Posted by: Peter | November 18, 2009

Moneyball from below?

Tom Tango catches a great quote from Royals ace and newly-crowned Cy Young winner Zack Greinke:

“That’s pretty much how I pitch, to try to keep my FIP as low as possible,” Greinke said.

The Royals were already sabermetric fan favorites due to the presence of Brian Bannister, who famously said:

Just had to let my Babip regress before I started dealing again.

It’s exciting to see players start to take sabermetric innovations seriously. But what I find most interesting about the case of the Royals is that the impetus to become statistically sophisticated about the game seems to be coming mostly from the players, not the coaches or the GM. As a commenter at Tango’s site quips:

[Royals General Manager] Dayton Moore plans to call Greinke to ask him what on earth he was talking about.

The way the story of the Moneyball revolution is usually told, it’s a story about enlightened team management, not stat-head players. The hero of Michael Lewis’s book was Billy Beane, not Scott Hatteberg. And this makes sense inasmuch as Moneyball–as distinct from sabermetrics in general–was mostly about exploiting inefficiencies in the market for player talent. That is, it was about getting the best players on your team, not about getting the most out of the players you have.
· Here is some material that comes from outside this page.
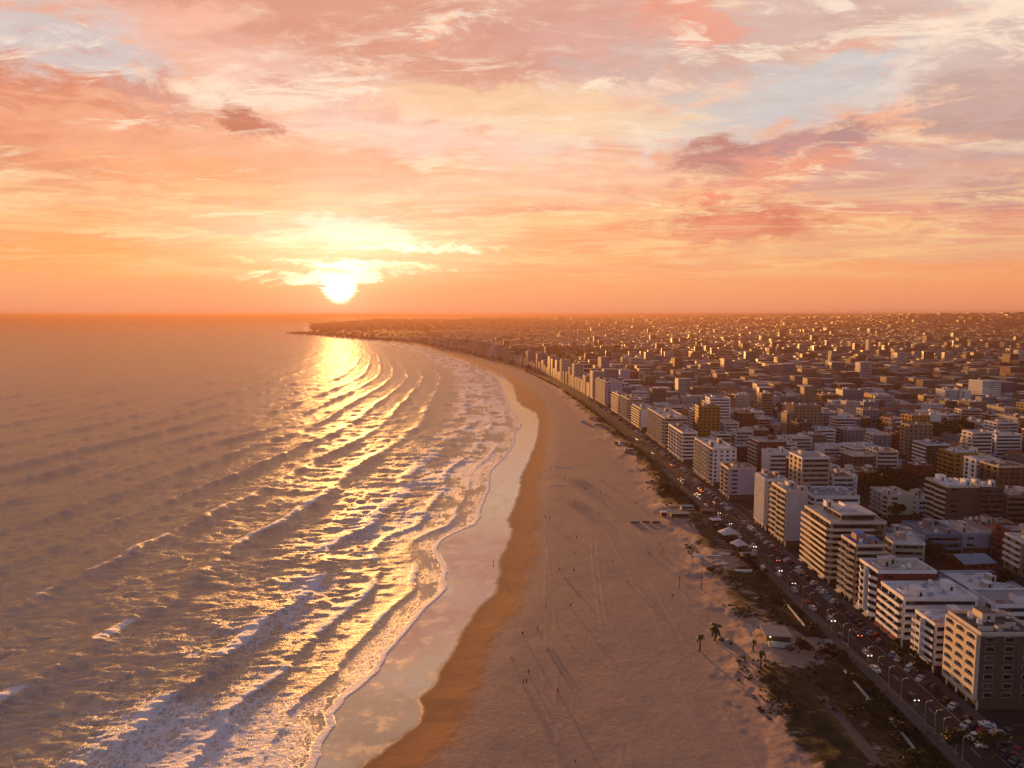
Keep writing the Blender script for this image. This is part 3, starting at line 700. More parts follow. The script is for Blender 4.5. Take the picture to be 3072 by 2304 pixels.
# ================================================================== detailed apartment blocks
def roof_kit(root, rnd, w, l, h, wall, roofm, n_hut=2, n_tank=2, dish=1, hutm=None):
    """stair huts, tanks, dishes, air units on a flat roof"""
    pale = hutm or wall_m(rnd.choice(('cream', 'pink', 'white', 'cream')))
    used = []
    def spot(r):
        for _ in range(30):
            x = rnd.uniform(-w / 2 + r + .6, w / 2 - r - .6); y = rnd.uniform(-l / 2 + r + .6, l / 2 - r - .6)
            if all(math.hypot(x - a, y - b) > r + c + .3 for a, b, c in used): used.append((x, y, r)); return x, y
        return None
    for k in range(n_hut):
        a, b, c = rnd.uniform(2.2, 4.2), rnd.uniform(2.4, 5.0), rnd.uniform(2.2, 3.2)
        q = spot(max(a, b) / 2)
        if not q: continue
        m_ = MB(); m_.box(-a / 2, a / 2, -b / 2, b / 2, 0, c, pale, roofm); m_.box(-a / 2 - .15, a / 2 + .15, -b / 2 - .15, b / 2 + .15, c + .003, c + .2, roofm)
        hut = m_.build('stair_hut', root, loc=(q[0], q[1], h))
        d = MB(); d.box(-.45, .45, -b / 2 - .06, -b / 2 - .004, .05, 2.0, DARK); d.build('door', hut)
    for k in range(n_tank):
        q = spot(.9)
        if not q: continue
        m_ = MB(); m_.box(-.7, .7, -.7, .7, 0, .5, wall_m('pale grey')); m_.cyl(0, 0, .503, 1.9, .75, .75, wall_m('white'), 12)
        m_.build('water_tank', root, loc=(q[0], q[1], h))
    for k in range(dish):
        q = spot(.6)
        if not q: continue
        m_ = MB(); m_.cyl(0, 0, 0, 1.4, .05, .05, DARK, 5); m_.cyl(0, -.1, 1.0, 1.35, .1, .62, wall_m('white'), 10)
        m_.build('satellite_dish', root, loc=(q[0], q[1], h), rz=rnd.uniform(-1, 1))
    for k in range(rnd.randint(3, 6)):
        a, b = rnd.uniform(2.0, 6.0), rnd.uniform(.9, 1.5)
        q = spot(a * .42)
        if not q: continue
        m_ = MB(); m_.box(-a / 2, a / 2, -.1, .1, 0, b, pale)
        if rnd.random() < .5: m_.box(a / 2 - .2, a / 2, .103, a * .5, 0, b, pale)
        m_.build('terrace_wall', root, loc=(q[0], q[1], h), rz=rnd.choice((0, R(90), R(180), R(-90))))
    for k in range(rnd.randint(1, 4)):
        q = spot(.7)
        if not q: continue
        m_ = MB(); m_.box(-.6, .6, -.45, .45, .1, 1.0, wall_m('pale grey')); m_.cyl(0, 0, 1.003, 1.08, .35, .35, DARK, 8)
        m_.build('air_unit', root, loc=(q[0], q[1], h), rz=rnd.choice((0, R(90))))

def bays(l, target=5.5):
    n = max(1, round(l / target)); return n, l / n

def apartment(label, x, y, rz, w, l, floors, fh=2.75, front='bands', side='windows', wall='cream', par='white', roof='pale concrete',
              seed=1, ground=3.3, par_h=1.0, out=1.5, penthouse=False, wing=None, frontwall=None, roofwalls=None, huts=2, cat='apartment block', group='apartment blocks along the seafront', name='apartment_block'):
    rnd = random.Random(seed)
    root = empty(name, (x, y, CITY_Z), rz); tag(root, label, cat, group)
    W, P, RF = wall_m(wall), wall_m(par), roof_m(roof)
    top = ground + floors * fh
    m_ = MB()
    m_.box(-w / 2, w / 2, -l / 2, l / 2, ground, top, W, RF)
    m_.build('walls', root)
    # ground floor: recessed shops behind columns
    g = MB(); g.box(-w / 2 + 1.4, w / 2 - .6, -l / 2 + .5, l / 2 - .5, 0, ground - .003, wall_m('dark brown')); g.build('shop_front', root)
    c = MB()
    nb, bl = bays(l, 5.0)
    c.box(-.22, .22, -.22, .22, 0, ground - .006, P); cm = c.mesh('column')
    for k in range(nb + 1):
        link('column', cm, root, (-w / 2 + .35, -l / 2 + .35 + k * (l - .7) / nb, 0))
    a = MB(); a.box(-w / 2 - 1.3, -w / 2 + .6, -l / 2 + .2, l / 2 - .2, ground - .30, ground - .12, P); a.build('canopy', root)
    # parapet and roof
    pr = MB(); e = .22
    for (x0, x1, y0, y1) in ((-w / 2 - e, w / 2 + e, -l / 2 - e, -l / 2 + .1), (-w / 2 - e, w / 2 + e, l / 2 - .1, l / 2 + e), (-w / 2 - e, -w / 2 + .1, -l / 2 + .103, l / 2 - .103), (w / 2 - .1, w / 2 + e, -l / 2 + .103, l / 2 - .103)):
        pr.box(x0, x1, y0, y1, top - .25, top + .95, P)
    pr.build('parapet', root)
    h = top + .004
    if penthouse:
        q = MB(); pw, pl = w * .62, l * .66; q.box(-pw / 2, pw / 2, -pl / 2, pl / 2, 0, 2.7, W, RF); q.box(-pw / 2 - .5, pw / 2 + .5, -pl / 2 - .5, pl / 2 + .5, 2.703, 2.95, P, RF)
        ph = q.build('penthouse', root, loc=(w * .08, 0, h))
        v = MB(); v.box(-pw / 2 - .05, -pw / 2 - .004, -pl / 2 + .5, pl / 2 - .5, .5, 2.1, GLASS); v.build('window', ph)
        v = MB(); v.box(-pw / 2 + .4, pw / 2 - .4, -pl / 2 - .05, -pl / 2 - .004, .5, 2.1, GLASS); v.build('window', ph)
        roof_kit(root, rnd, pw, pl, h + 2.95, W, RF, 1, 1, 1)
    else:
        roof_kit(root, rnd, w, l, h, W, RF, huts, 2, 2)
    # ---- front
    fx = -w / 2
    winm = MB(); nb, bl = bays(l, 5.6)
    if front in ('bands', 'wave', 'round', 'slant'):
        wm = MB(); wm.box(-.06, -.004, -bl / 2 + .35, bl / 2 - .35, .25, 2.2, GLASS); wmesh = wm.mesh('window')
        for f in range(floors):
            for k in range(nb):
                link('window', wmesh, root, (fx, -l / 2 + bl * (k + .5), ground + f * fh))
    for f in range(floors):
        z = ground + f * fh
        if front == 'bands':
            for k in range(nb):
                if f == 0 and k == 0:
                    b = MB(); yy = bl / 2 - .12
                    b.box(-out, -.004, -yy, yy, -.14, .02, P); b.box(-out - .1, -out, -yy - .0, yy, -.2, par_h, P)
                    b.box(-out + .003, -.006, -yy, -yy + .1, .023, par_h - .003, P); b.box(-out + .003, -.006, yy - .1, yy, .023, par_h - .003, P); bm_ = b.mesh('balcony')
                link('balcony', bm_, root, (fx, -l / 2 + bl * (k + .5), z))
        elif front in ('wave', 'round', 'slant'):
            if f == 0:
                b = MB(); n = 22; path = []
                for k in range(n + 1):
                    u = k / n; yy = -l / 2 + l * u
                    if front == 'wave': o_ = out * (.55 + .45 * math.sin(u * math.pi * 2 * max(1, round(l / 9)) - 1.2))
                    elif front == 'slant': o_ = out * (.35 + .75 * ((u * max(1, round(l / 8))) % 1.0))
                    else: o_ = out
                    path.append((-o_, yy))
                if front == 'round':          # sweep round the near corner onto the side
                    arc = [(-out + (out + 2.2) * (1 - math.cos(a)), -l / 2 - out * math.sin(a) * 1.0) for a in [math.pi / 2 * j / 8 for j in range(9)]]
                    arc = arc[::-1]
                    sidep = [(w * .75, -l / 2 - out), (2.4, -l / 2 - out)]
                    path = sidep + arc + path[1:]
                b.ribbon(path, .12, -.2, par_h, P)
                inner = [(p_[0], p_[1]) for p_ in path]
                for k in range(len(inner) - 1):
                    p0, p1 = inner[k], inner[k + 1]
                    if front == 'round' and k < 10:
                        q0 = (max(p0[0], 0.0), -l / 2 + .05); q1 = (max(p1[0], 0.0), -l / 2 + .05)
                    else: q0 = (0.004, p0[1]); q1 = (0.004, p1[1])
                    b.quad([(p0[0], p0[1], .0), (p1[0], p1[1], .0), (q1[0], q1[1], .0), (q0[0], q0[1], .0)], P)
                    b.quad([(p0[0], p0[1], -.15), (q0[0], q0[1], -.15), (q1[0], q1[1], -.15), (p1[0], p1[1], -.15)], P)
                bm_ = b.mesh('balcony')
            link('balcony', bm_, root, (fx, 0, z))
        elif front == 'cells':
            if f == 0:
                # an arched opening in a deep frame, glass at the back
                b = MB(); yy = bl / 2 - .05; d_ = 1.25
                ar = [(math.cos(a), math.sin(a)) for a in [math.pi * j / 8 for j in range(9)]]
                ry = yy - .5
                op = [(-ry, .75)] + [(-q[0] * ry, 1.55 + q[1] * .75) for q in ar] + [(ry, .75)]
                outer = [(-yy, .0), (yy, 0), (yy, fh - .02), (-yy, fh - .02)]
                # front face as fan strips between opening and outer frame
                def face(y0, z0, y1, z1, y2, z2, y3, z3): b.quad([(-d_, y0, z0), (-d_, y1, z1), (-d_, y2, z2), (-d_, y3, z3)][::-1], P)
                face(-yy, 0, yy, 0, yy, .75, -yy, .75)
                face(-yy, .75, -ry, .75, -ry, fh - .02, -yy, fh - .02); face(ry, .75, yy, .75, yy, fh - .02, ry, fh - .02)
                for j in range(1, 9):
                    p0 = op[j]; p1 = op[j + 1]; face(p0[0], p0[1], p1[0], p1[1], p1[0], fh - .02, p0[0], fh - .02)
                for j in range(len(op) - 1):
                    p0, p1 = op[j], op[j + 1]; b.quad([(-d_, p0[0], p0[1]), (-d_, p1[0], p1[1]), (-.01, p1[0], p1[1]), (-.01, p0[0], p0[1])], P)
                b.quad([(-d_, -ry, .75), (-.01, -ry, .75), (-.01, ry, .75), (-d_, ry, .75)], P)
                b.quad([(-d_, -yy, 0), (-d_, -yy, fh - .02), (0, -yy, fh - .02), (0, -yy, 0)], P); b.quad([(-d_, yy, 0), (0, yy, 0), (0, yy, fh - .02), (-d_, yy, fh - .02)], P)
                b.quad([(-d_, -yy, fh - .02), (-d_, yy, fh - .02), (0, yy, fh - .02), (0, -yy, fh - .02)], P); b.quad([(-d_, -yy, 0), (0, -yy, 0), (0, yy, 0), (-d_, yy, 0)], P)
                bm_ = b.mesh('balcony')
                wmc = MB(); wmc.box(-.06, -.004, -ry, ry, .1, 2.3, GLASS); wmc = wmc.mesh('window')
            for k in range(nb):
                link('balcony', bm_, root, (fx, -l / 2 + bl * (k + .5), z)); link('window', wmc, root, (fx, -l / 2 + bl * (k + .5), z))
        elif front == 'ribs':
            if f == 0:
                nr = max(4, int(l / 1.5)); wmc = MB(); wmc.box(-.05, -.004, -l / 2 + .4, l / 2 - .4, .3, 2.3, GLASS); wmc = wmc.mesh('window')
                rb = MB(); rb.box(-1.1, -.06, -.14, .14, 0, floors * fh + 1.2, P)
                rb = rb.mesh('fin')
                for k in range(nr): link('fin', rb, root, (fx, -l / 2 + (k + .5) * l / nr, z))
                b = MB(); b.box(-.8, -.07, -l / 2 + .1, l / 2 - .1, -.12, .12, P); bm_ = b.mesh('balcony')
            link('window', wmc, root, (fx, 0, z)); link('balcony', bm_, root, (fx, 0, z - .02))
    if seed % 2 == 0 and front in ('bands', 'slant', 'wave'):
        q = MB(); q.box(-out - .25, -.004, -.14, .14, 0, floors * fh + .2, P); dm = q.mesh('divider')
        for k in range(1, nb): link('divider', dm, root, (fx, -l / 2 + bl * k + .002, ground))
    q = MB()
    q.quad([(-2.9, -1.8, -.55), (-2.9, 1.8, -.55), (-1.32, 1.8, .12), (-1.32, -1.8, .12)][::-1], wall_m(rnd.choice(('brick red', 'cream', 'blue-grey', 'ochre'))))
    q.quad([(-2.9, -1.8, -.62), (-2.9, 1.8, -.62), (-1.32, 1.8, .05), (-1.32, -1.8, .05)], wall_m('pale grey'))
    am = q.mesh('awning')
    for k in range(nb):
        if rnd.random() < .5: link('awning', am, root, (fx, -l / 2 + bl * (k + .5), ground - .35))
    # ---- side that faces down the beach (-Y), and plain openings on the others
    sy = -l / 2
    if side in ('windows', 'pairs'):
        n = max(2, int(w / (3.4 if side == 'windows' else 5)))
        ww = .8 if side == 'windows' else 1.3
        v = MB(); v.box(-ww - .1, ww + .1, -.09, -.004, .75, 2.25, P); v.box(-ww, ww, -.12, -.0925, .85, 2.15, GLASS); vm_ = v.mesh('window')
        for f in range(floors):
            for k in range(n): link('window', vm_, root, (-w / 2 + w * (k + .5) / n, sy, ground + f * fh))
    elif side == 'strips':
        v = MB(); v.box(-w / 2 + .8, w / 2 - .8, -.06, -.004, .8, 2.1, GLASS); vm_ = v.mesh('window')
        v = MB(); v.box(-w / 2 - .02, w / 2 + .02, -.85, -.07, -.35, .65, P); bm2 = v.mesh('balcony')
        for f in range(floors): link('window', vm_, root, (0, sy, ground + f * fh)); link('balcony', bm2, root, (0, sy, ground + f * fh))
    elif side == 'deck':                                             # under a swept round balcony
        v = MB(); v.box(-w / 2 + 1.2, w / 2 - 1.0, -.06, -.004, .2, 2.3, GLASS); vm_ = v.mesh('window')
        for f in range(floors): link('window', vm_, root, (0, sy, ground + f * fh))
    elif side == 'half':                                             # blank gable with one column of slots
        v = MB(); v.box(-1.7, 1.7, -.06, -.004, .9, 2.1, GLASS); vm_ = v.mesh('window')
        for f in range(floors): link('window', vm_, root, (-w / 2 + 4.0, sy, ground + f * fh))
    # far end and back, seen only from a step to the side
    v = MB(); v.box(-.7, .7, .004, .06, .85, 2.15, GLASS); vm_ = v.mesh('window'); n = max(2, int(w / 6))
    for f in range(0, floors):
        for k in range(n): link('window', vm_, root, (-w / 2 + w * (k + .5) / n, l / 2, ground + f * fh))
    reserve(x, y, w / 2 + 1, l / 2 + 1)
    return root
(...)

But what Bannister and Greinke are doing suggests that players can use sabermetrics to make themselves better, whether or not the organizations they work for understand what they’re doing. There’s a lot of empirical work that needs to be done to figure out how true this is. Can a pitcher intentionally bring down his FIP? Is it really true, as Bannister claims in the Times article, that Greinke intentionally induced more fly balls at home, in order to take advantage of a spacious outfield and a good left fielder? And if so, did it really improve his pitching? Every story like this that makes it into the media is a neat study waiting to happen.

All in all, the rise of sabermetrically-informed players–if it’s happening beyond Banny and Greinke, and I suspect it is–is an interesting story, and it’s new one. Maybe someone needs to write another book to tell it. Bannyball, anyone?